Seeing the specification of partial tasks for computational modeling as a cyclic, collaborative effort also avoids the detachment of scholars in the role of a mere ‘user’ of custom-tailored tools. Instead the DH scholar is
empowered to influence crucial properties of the improved model by reacting to experiences from earlier stages.
Notes
1. We acknowledge that this paper has been inspired by various methodological discussions about DH (including the Dagstuhl Seminar on
Computational Humanities in July 2014 and the Leipzig workshop ‘Informatik und die Digital Humanities’ on 3 November 2014), involving a considerable number of researchers.
2. We consciously picked a sample task for which the beginnings of the methodology have already been established: Jannidis et al. (2015) present ongoing work on an approach for persona detection that expands the established Named Entity recognition framework. Bamman et al. (2014) is an example of advanced modeling in computational linguistics that takes literary characters into account. Reiter (2014) presents an approach to discover structural similarities over narrative texts that builds on the detection of characters/personae.
Bibliography
Bamman, D., Underwood, T. and Smith, N. (2014). A Bayesian Mixed Effects Model of Literary Character.
Proceedings of the 52nd Annual Meeting of the Association for Computational Linguistics, pp. 370-79.
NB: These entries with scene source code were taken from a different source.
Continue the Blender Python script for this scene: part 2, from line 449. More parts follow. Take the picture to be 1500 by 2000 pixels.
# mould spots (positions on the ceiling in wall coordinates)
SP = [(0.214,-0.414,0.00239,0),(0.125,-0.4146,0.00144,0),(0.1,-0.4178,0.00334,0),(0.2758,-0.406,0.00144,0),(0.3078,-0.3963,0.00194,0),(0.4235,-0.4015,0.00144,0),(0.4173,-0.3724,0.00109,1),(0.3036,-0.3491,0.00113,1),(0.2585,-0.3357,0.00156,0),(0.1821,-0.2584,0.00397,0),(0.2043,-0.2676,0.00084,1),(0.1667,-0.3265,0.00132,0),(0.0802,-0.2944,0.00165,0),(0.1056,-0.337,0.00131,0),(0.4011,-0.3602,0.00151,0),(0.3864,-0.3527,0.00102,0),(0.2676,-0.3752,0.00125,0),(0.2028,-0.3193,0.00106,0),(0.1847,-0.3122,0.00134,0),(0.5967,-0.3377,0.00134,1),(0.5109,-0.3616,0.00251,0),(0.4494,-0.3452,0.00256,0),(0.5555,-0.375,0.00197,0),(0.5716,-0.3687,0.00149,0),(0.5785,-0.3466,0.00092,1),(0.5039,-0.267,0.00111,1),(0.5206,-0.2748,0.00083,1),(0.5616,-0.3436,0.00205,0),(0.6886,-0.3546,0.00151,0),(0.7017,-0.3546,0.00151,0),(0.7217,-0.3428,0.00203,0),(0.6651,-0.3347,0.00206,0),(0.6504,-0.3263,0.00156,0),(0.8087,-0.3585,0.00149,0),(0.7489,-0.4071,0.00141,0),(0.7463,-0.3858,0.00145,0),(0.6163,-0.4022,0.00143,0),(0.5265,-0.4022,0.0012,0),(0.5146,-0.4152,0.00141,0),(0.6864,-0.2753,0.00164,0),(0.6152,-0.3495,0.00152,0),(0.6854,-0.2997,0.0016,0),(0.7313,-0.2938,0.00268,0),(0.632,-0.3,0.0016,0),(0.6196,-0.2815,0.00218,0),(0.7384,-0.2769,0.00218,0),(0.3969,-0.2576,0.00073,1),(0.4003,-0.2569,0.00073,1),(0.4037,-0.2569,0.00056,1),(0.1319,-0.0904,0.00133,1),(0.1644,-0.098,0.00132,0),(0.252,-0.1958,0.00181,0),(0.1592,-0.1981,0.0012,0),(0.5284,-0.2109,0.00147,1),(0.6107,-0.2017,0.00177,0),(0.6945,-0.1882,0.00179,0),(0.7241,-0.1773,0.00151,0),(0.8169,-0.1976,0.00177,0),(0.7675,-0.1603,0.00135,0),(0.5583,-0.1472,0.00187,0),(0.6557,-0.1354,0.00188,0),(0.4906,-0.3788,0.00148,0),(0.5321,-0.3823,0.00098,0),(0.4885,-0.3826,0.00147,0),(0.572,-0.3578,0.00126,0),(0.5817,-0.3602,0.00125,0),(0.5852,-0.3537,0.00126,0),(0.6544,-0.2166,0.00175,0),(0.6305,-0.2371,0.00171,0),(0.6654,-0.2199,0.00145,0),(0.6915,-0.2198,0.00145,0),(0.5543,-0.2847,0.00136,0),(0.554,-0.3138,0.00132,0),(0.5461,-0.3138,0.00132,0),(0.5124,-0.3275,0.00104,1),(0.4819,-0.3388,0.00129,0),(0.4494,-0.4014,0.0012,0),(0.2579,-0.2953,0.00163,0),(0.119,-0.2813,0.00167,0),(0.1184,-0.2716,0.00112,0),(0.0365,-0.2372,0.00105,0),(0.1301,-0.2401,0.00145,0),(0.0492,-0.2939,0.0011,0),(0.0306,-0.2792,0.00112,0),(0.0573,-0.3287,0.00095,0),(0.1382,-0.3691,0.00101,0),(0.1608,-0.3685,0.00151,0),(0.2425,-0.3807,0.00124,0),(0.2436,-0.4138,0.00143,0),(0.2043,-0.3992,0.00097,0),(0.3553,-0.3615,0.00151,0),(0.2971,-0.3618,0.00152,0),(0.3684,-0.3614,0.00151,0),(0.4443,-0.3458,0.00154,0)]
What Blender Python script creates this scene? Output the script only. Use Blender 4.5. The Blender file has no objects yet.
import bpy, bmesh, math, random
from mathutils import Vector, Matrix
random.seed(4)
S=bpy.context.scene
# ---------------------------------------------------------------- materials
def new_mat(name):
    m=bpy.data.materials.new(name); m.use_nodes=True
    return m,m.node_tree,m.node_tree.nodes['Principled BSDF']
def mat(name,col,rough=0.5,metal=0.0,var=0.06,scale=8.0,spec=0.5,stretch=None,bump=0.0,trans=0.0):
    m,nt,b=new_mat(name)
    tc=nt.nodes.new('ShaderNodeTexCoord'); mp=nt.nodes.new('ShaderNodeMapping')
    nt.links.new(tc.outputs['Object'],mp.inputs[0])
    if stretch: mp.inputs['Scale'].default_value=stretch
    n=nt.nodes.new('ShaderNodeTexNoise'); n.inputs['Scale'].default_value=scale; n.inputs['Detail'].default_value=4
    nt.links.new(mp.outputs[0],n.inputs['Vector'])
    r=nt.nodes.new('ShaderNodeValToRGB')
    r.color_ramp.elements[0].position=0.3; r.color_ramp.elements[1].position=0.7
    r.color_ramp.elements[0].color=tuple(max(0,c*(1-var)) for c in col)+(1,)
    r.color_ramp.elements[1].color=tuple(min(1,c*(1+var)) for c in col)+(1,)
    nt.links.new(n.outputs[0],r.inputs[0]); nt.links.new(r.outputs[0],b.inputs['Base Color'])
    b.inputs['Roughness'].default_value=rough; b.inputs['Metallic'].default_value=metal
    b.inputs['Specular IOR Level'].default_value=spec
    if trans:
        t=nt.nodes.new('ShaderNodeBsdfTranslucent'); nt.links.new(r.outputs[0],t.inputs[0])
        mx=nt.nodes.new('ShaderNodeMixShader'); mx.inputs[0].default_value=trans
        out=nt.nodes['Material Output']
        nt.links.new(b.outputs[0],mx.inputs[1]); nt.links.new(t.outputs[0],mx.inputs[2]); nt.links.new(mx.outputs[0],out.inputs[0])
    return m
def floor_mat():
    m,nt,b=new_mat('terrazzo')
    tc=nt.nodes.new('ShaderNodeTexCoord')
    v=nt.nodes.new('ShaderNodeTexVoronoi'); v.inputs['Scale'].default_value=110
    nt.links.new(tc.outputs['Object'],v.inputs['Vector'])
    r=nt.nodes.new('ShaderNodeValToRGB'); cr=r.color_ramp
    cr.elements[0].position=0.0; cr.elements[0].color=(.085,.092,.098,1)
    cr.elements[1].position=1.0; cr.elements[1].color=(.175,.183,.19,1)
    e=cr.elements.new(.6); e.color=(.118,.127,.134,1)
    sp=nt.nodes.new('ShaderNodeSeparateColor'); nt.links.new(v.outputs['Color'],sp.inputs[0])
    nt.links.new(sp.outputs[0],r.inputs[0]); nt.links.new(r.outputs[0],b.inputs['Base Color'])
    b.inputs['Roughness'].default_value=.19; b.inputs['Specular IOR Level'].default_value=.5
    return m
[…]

Dombrowski, Q. (2014). Whatever Happened to Project Bamboo?
Literary and Linguistic Computing,
29(3): 326-39.
Gibbs, F. (2011). Critical Discourse in Digital Humanities.
Journal of Digital Humanities,
1(1).
Jannidis, F., Krug, M., Reger, I., Toepfer, M., Weimer, L. and Puppe, F. (2015). Automatische Erkennung von Figuren in deutschsprachigen Romanen.
Conference Presentation at Digital Humanities im deutschsprachigen Raum, Graz, February 2015.
McCarty, W. (2005).
Humanities Computing. Palgrave, London.
Reiter, N. (2014). Discovering Structural Similarities in Narrative Texts Using Event Alignment Algorithms. Doctoral dissertation, Heidelberg University.